I know that, but what I'm saying is that code has no colour. On my editors, strings are green, compiler directives are rust-red, comments are gray, etc. If I then take that code and paste it into another editor and the colours are different, that doesn't mean the colours are "wrong", just that the syntax highlighting engine in that editor isn't set up the way I like it. Most editors allow you to define the colours for each syntactic class.

There is no standard for code highlighting, and no reason at all that comments should be green (or purple, or mauve) beyond personal preference.


Torben
 
I never expected a reply. The confusion is about context and sketchy details on my part. But I did say it was about documentation.
Torben said:
Hi 3V0,

I'm a little confused--you're making it sound almost like the colouring is somehow intrinsic to the code itself. I mean, how can the colour of an #include statement be "wrong" when it's totally up to the editor what colour to display it with?

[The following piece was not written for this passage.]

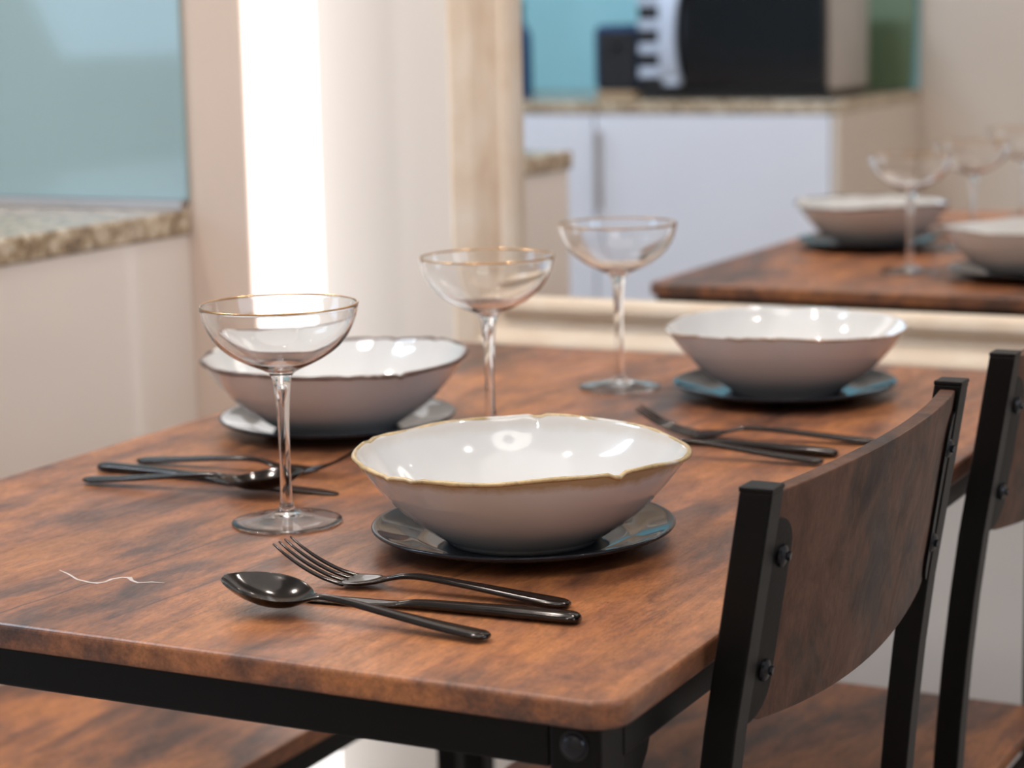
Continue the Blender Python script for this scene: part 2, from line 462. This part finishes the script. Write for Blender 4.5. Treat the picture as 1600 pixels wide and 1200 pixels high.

I am doing entry level tutorials and I needed the code in the text to match what the user sees down to the syntax coloring.​

I'm also not sure about the implication that code copied from Visual Studio will take its colour information along with it.

It is true. When you cut from Visual Studio and paste into Open Office Write the color comes along with the text. You have to cut the text from a app that passes the color with the cut and you have to paste it to an app that understands the color info.
Torben
Open Office Write does a nice job of generating PDFs too.
 
3v0 said:
I never expected a reply. The confusion is about context and sketchy details on my part. But I did say it was about documentation.

Open Office Write does a nice job of generating PDFs too.

OK, I see what you're saying. VS does then do some behind-the-scenes jiggery-pokery to include style information.

I was just thinking that new users might become confused and think that there was some kind of syntax highlighting standard or that the highlighting was somehow intrinsic to the code.